I have a two part question:
(1). Let $H$ be a maximal toral subalgebra of a semisimple lie algebra $L$ and $\Phi$ be the associated root system. Prove that there exists $h\in H$ such that $\alpha(h)\neq 0$ for all $\alpha\in \Phi$.
(2). Deduce using the above fact that every maximal toral subalgebra is the centralizer of some $1$-dimensional subalgebra of $L$.
Please help.
I have been thinking about this question for a little while, and I think I just hit upon the answer.
For part (1), consider that, by the non-degeneracy of the Killing form on a semisimple Lie algebra, $\ker \alpha \neq H$ (where we identify $\Phi \subset H^*$ as you mentioned in the comments, so $\alpha \colon H \to \mathbb{C}$).
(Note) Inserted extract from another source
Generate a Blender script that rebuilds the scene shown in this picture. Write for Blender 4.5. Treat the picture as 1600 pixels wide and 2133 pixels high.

Then, $\dim \ker \alpha < \dim H$ for all $\alpha \in \Phi$. It is a common fact from linear algebra that a vector space cannot be written as a union of finitely many proper subspaces, so take $$h \in H \setminus \left(\bigcup_{\alpha \in \Phi} \ker \alpha\right) \neq \emptyset$$ Then, by construction, it must be that $\alpha(h) \neq 0$ for all $\alpha \in \Phi$.
Now that we have part (1), the second part follows. As part of the proof that the Killing form is non-degenerate on $H$, we used that $C_L(H) = H$. Take $h$ as above. Consider $C_L(h)$, that is, all elements $x \in L$ such that $[x,h]=0$. We immediately get $H = C_L(H) \subset C_L(h)$. Now, take an arbitrary element $x \in C_L(h)$, which can be written as $x = h' + \sum_{\alpha \in \Phi} x_\alpha$ for $h' \in H$ and $x_\alpha \in L_\alpha$ by the root space decomposition of $L$. Then, $$0 = [h'+\sum_{\alpha \in \Phi} x_\alpha, h] = [h',h]+\sum_{\alpha \in \Phi}[x_\alpha,h] = \sum_{\alpha \in \Phi} \alpha(h) x_\alpha$$ From this, it must be that $x = h' \in H$, so $C_L(h) \subset H$ and thus $C_L(h) = H$.